-- begin GIVEN RECORDS --
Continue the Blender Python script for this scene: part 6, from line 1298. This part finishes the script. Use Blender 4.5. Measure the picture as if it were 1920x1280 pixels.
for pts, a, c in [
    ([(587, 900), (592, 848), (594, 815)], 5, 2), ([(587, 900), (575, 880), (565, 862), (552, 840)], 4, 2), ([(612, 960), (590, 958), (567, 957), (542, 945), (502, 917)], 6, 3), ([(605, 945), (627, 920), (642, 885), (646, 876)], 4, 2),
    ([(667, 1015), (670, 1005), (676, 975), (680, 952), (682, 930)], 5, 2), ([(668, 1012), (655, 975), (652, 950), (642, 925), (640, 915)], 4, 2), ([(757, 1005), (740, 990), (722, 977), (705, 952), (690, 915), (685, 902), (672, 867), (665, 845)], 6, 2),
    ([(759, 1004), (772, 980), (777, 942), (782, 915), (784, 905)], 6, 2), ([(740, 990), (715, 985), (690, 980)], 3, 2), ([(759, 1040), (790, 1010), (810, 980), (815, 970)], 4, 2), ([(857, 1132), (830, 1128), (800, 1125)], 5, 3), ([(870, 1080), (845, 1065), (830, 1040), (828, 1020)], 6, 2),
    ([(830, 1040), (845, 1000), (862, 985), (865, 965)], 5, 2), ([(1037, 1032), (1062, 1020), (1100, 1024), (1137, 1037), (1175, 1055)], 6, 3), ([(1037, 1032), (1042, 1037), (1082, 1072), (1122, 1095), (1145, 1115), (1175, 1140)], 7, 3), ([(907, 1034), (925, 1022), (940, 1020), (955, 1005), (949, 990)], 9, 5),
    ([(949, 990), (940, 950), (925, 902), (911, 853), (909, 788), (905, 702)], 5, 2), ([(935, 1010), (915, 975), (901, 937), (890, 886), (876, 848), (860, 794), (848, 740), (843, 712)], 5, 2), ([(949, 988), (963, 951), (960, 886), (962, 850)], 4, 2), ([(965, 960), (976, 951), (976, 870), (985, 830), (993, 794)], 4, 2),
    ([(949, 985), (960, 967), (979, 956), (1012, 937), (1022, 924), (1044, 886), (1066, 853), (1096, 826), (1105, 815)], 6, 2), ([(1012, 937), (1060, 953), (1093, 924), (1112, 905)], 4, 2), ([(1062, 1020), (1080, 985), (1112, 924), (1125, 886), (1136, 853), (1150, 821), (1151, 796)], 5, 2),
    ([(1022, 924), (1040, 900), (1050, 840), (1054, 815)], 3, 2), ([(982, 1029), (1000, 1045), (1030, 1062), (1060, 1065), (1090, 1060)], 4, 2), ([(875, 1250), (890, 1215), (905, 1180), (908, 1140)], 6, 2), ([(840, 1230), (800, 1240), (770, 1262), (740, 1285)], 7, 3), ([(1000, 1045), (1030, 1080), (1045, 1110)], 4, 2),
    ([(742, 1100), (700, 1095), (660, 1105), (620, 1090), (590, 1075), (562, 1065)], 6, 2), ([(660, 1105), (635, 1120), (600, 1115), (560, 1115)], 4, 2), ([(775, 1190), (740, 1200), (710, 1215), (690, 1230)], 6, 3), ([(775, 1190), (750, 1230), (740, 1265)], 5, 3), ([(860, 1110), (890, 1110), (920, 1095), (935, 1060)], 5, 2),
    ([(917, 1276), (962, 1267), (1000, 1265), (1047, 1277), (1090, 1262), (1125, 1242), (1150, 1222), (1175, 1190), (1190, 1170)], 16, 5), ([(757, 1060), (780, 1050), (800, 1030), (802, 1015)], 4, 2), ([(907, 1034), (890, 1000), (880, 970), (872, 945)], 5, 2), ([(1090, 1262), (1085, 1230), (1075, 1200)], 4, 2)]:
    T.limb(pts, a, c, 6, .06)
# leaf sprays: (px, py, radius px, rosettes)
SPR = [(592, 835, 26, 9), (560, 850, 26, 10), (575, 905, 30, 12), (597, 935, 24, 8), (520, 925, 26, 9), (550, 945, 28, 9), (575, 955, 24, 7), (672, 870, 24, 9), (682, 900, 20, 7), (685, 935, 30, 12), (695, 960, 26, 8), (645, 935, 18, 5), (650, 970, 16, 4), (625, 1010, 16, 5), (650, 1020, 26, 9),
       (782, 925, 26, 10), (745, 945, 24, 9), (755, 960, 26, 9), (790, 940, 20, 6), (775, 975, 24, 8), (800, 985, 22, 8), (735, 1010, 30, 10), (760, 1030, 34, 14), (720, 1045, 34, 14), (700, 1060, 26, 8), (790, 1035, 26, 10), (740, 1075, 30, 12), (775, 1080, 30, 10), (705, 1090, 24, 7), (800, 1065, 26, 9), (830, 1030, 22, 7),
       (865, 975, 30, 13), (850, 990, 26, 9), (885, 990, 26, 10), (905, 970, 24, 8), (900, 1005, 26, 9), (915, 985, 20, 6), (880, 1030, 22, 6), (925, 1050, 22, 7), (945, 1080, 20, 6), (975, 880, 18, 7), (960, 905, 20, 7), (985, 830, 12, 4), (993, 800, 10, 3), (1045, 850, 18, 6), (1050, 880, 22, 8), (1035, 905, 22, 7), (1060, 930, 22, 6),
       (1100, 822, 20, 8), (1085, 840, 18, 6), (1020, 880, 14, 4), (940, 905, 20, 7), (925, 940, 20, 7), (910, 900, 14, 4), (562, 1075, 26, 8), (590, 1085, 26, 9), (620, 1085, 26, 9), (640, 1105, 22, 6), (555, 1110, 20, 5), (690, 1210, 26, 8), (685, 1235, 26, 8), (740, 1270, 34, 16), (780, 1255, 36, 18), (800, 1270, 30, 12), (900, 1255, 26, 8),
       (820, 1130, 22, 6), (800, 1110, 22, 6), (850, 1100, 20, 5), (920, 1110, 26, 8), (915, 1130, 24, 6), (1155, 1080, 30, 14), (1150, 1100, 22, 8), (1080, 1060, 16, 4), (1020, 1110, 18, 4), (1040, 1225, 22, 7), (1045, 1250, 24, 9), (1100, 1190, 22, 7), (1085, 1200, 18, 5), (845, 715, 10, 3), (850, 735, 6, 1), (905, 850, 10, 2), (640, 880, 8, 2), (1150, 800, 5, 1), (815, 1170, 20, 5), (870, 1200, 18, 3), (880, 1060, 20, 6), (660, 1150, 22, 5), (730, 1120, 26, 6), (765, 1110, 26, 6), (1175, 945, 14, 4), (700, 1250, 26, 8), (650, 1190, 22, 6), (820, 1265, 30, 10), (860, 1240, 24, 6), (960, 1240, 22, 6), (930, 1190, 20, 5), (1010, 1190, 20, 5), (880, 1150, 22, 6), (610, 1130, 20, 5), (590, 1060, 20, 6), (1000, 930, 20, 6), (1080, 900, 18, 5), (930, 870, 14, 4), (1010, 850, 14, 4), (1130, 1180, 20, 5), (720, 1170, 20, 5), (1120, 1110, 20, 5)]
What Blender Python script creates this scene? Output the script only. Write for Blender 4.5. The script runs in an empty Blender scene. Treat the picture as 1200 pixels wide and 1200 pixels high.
-- end GIVEN RECORDS --
AIM:
Write out every record, exactly as written.

RESULT OF THIS EXERCISE:
Continue the Blender Python script for this scene: part 6, from line 1298. This part finishes the script. Use Blender 4.5. Measure the picture as if it were 1920x1280 pixels.
for pts, a, c in [
    ([(587, 900), (592, 848), (594, 815)], 5, 2), ([(587, 900), (575, 880), (565, 862), (552, 840)], 4, 2), ([(612, 960), (590, 958), (567, 957), (542, 945), (502, 917)], 6, 3), ([(605, 945), (627, 920), (642, 885), (646, 876)], 4, 2),
    ([(667, 1015), (670, 1005), (676, 975), (680, 952), (682, 930)], 5, 2), ([(668, 1012), (655, 975), (652, 950), (642, 925), (640, 915)], 4, 2), ([(757, 1005), (740, 990), (722, 977), (705, 952), (690, 915), (685, 902), (672, 867), (665, 845)], 6, 2),
    ([(759, 1004), (772, 980), (777, 942), (782, 915), (784, 905)], 6, 2), ([(740, 990), (715, 985), (690, 980)], 3, 2), ([(759, 1040), (790, 1010), (810, 980), (815, 970)], 4, 2), ([(857, 1132), (830, 1128), (800, 1125)], 5, 3), ([(870, 1080), (845, 1065), (830, 1040), (828, 1020)], 6, 2),
    ([(830, 1040), (845, 1000), (862, 985), (865, 965)], 5, 2), ([(1037, 1032), (1062, 1020), (1100, 1024), (1137, 1037), (1175, 1055)], 6, 3), ([(1037, 1032), (1042, 1037), (1082, 1072), (1122, 1095), (1145, 1115), (1175, 1140)], 7, 3), ([(907, 1034), (925, 1022), (940, 1020), (955, 1005), (949, 990)], 9, 5),
    ([(949, 990), (940, 950), (925, 902), (911, 853), (909, 788), (905, 702)], 5, 2), ([(935, 1010), (915, 975), (901, 937), (890, 886), (876, 848), (860, 794), (848, 740), (843, 712)], 5, 2), ([(949, 988), (963, 951), (960, 886), (962, 850)], 4, 2), ([(965, 960), (976, 951), (976, 870), (985, 830), (993, 794)], 4, 2),
    ([(949, 985), (960, 967), (979, 956), (1012, 937), (1022, 924), (1044, 886), (1066, 853), (1096, 826), (1105, 815)], 6, 2), ([(1012, 937), (1060, 953), (1093, 924), (1112, 905)], 4, 2), ([(1062, 1020), (1080, 985), (1112, 924), (1125, 886), (1136, 853), (1150, 821), (1151, 796)], 5, 2),
    ([(1022, 924), (1040, 900), (1050, 840), (1054, 815)], 3, 2), ([(982, 1029), (1000, 1045), (1030, 1062), (1060, 1065), (1090, 1060)], 4, 2), ([(875, 1250), (890, 1215), (905, 1180), (908, 1140)], 6, 2), ([(840, 1230), (800, 1240), (770, 1262), (740, 1285)], 7, 3), ([(1000, 1045), (1030, 1080), (1045, 1110)], 4, 2),
    ([(742, 1100), (700, 1095), (660, 1105), (620, 1090), (590, 1075), (562, 1065)], 6, 2), ([(660, 1105), (635, 1120), (600, 1115), (560, 1115)], 4, 2), ([(775, 1190), (740, 1200), (710, 1215), (690, 1230)], 6, 3), ([(775, 1190), (750, 1230), (740, 1265)], 5, 3), ([(860, 1110), (890, 1110), (920, 1095), (935, 1060)], 5, 2),
    ([(917, 1276), (962, 1267), (1000, 1265), (1047, 1277), (1090, 1262), (1125, 1242), (1150, 1222), (1175, 1190), (1190, 1170)], 16, 5), ([(757, 1060), (780, 1050), (800, 1030), (802, 1015)], 4, 2), ([(907, 1034), (890, 1000), (880, 970), (872, 945)], 5, 2), ([(1090, 1262), (1085, 1230), (1075, 1200)], 4, 2)]:
    T.limb(pts, a, c, 6, .06)
# leaf sprays: (px, py, radius px, rosettes)
SPR = [(592, 835, 26, 9), (560, 850, 26, 10), (575, 905, 30, 12), (597, 935, 24, 8), (520, 925, 26, 9), (550, 945, 28, 9), (575, 955, 24, 7), (672, 870, 24, 9), (682, 900, 20, 7), (685, 935, 30, 12), (695, 960, 26, 8), (645, 935, 18, 5), (650, 970, 16, 4), (625, 1010, 16, 5), (650, 1020, 26, 9),
       (782, 925, 26, 10), (745, 945, 24, 9), (755, 960, 26, 9), (790, 940, 20, 6), (775, 975, 24, 8), (800, 985, 22, 8), (735, 1010, 30, 10), (760, 1030, 34, 14), (720, 1045, 34, 14), (700, 1060, 26, 8), (790, 1035, 26, 10), (740, 1075, 30, 12), (775, 1080, 30, 10), (705, 1090, 24, 7), (800, 1065, 26, 9), (830, 1030, 22, 7),
       (865, 975, 30, 13), (850, 990, 26, 9), (885, 990, 26, 10), (905, 970, 24, 8), (900, 1005, 26, 9), (915, 985, 20, 6), (880, 1030, 22, 6), (925, 1050, 22, 7), (945, 1080, 20, 6), (975, 880, 18, 7), (960, 905, 20, 7), (985, 830, 12, 4), (993, 800, 10, 3), (1045, 850, 18, 6), (1050, 880, 22, 8), (1035, 905, 22, 7), (1060, 930, 22, 6),
       (1100, 822, 20, 8), (1085, 840, 18, 6), (1020, 880, 14, 4), (940, 905, 20, 7), (925, 940, 20, 7), (910, 900, 14, 4), (562, 1075, 26, 8), (590, 1085, 26, 9), (620, 1085, 26, 9), (640, 1105, 22, 6), (555, 1110, 20, 5), (690, 1210, 26, 8), (685, 1235, 26, 8), (740, 1270, 34, 16), (780, 1255, 36, 18), (800, 1270, 30, 12), (900, 1255, 26, 8),
       (820, 1130, 22, 6), (800, 1110, 22, 6), (850, 1100, 20, 5), (920, 1110, 26, 8), (915, 1130, 24, 6), (1155, 1080, 30, 14), (1150, 1100, 22, 8), (1080, 1060, 16, 4), (1020, 1110, 18, 4), (1040, 1225, 22, 7), (1045, 1250, 24, 9), (1100, 1190, 22, 7), (1085, 1200, 18, 5), (845, 715, 10, 3), (850, 735, 6, 1), (905, 850, 10, 2), (640, 880, 8, 2), (1150, 800, 5, 1), (815, 1170, 20, 5), (870, 1200, 18, 3), (880, 1060, 20, 6), (660, 1150, 22, 5), (730, 1120, 26, 6), (765, 1110, 26, 6), (1175, 945, 14, 4), (700, 1250, 26, 8), (650, 1190, 22, 6), (820, 1265, 30, 10), (860, 1240, 24, 6), (960, 1240, 22, 6), (930, 1190, 20, 5), (1010, 1190, 20, 5), (880, 1150, 22, 6), (610, 1130, 20, 5), (590, 1060, 20, 6), (1000, 930, 20, 6), (1080, 900, 18, 5), (930, 870, 14, 4), (1010, 850, 14, 4), (1130, 1180, 20, 5), (720, 1170, 20, 5), (1120, 1110, 20, 5)]
What Blender Python script creates this scene? Output the script only. Write for Blender 4.5. The script runs in an empty Blender scene. Treat the picture as 1200 pixels wide and 1200 pixels high.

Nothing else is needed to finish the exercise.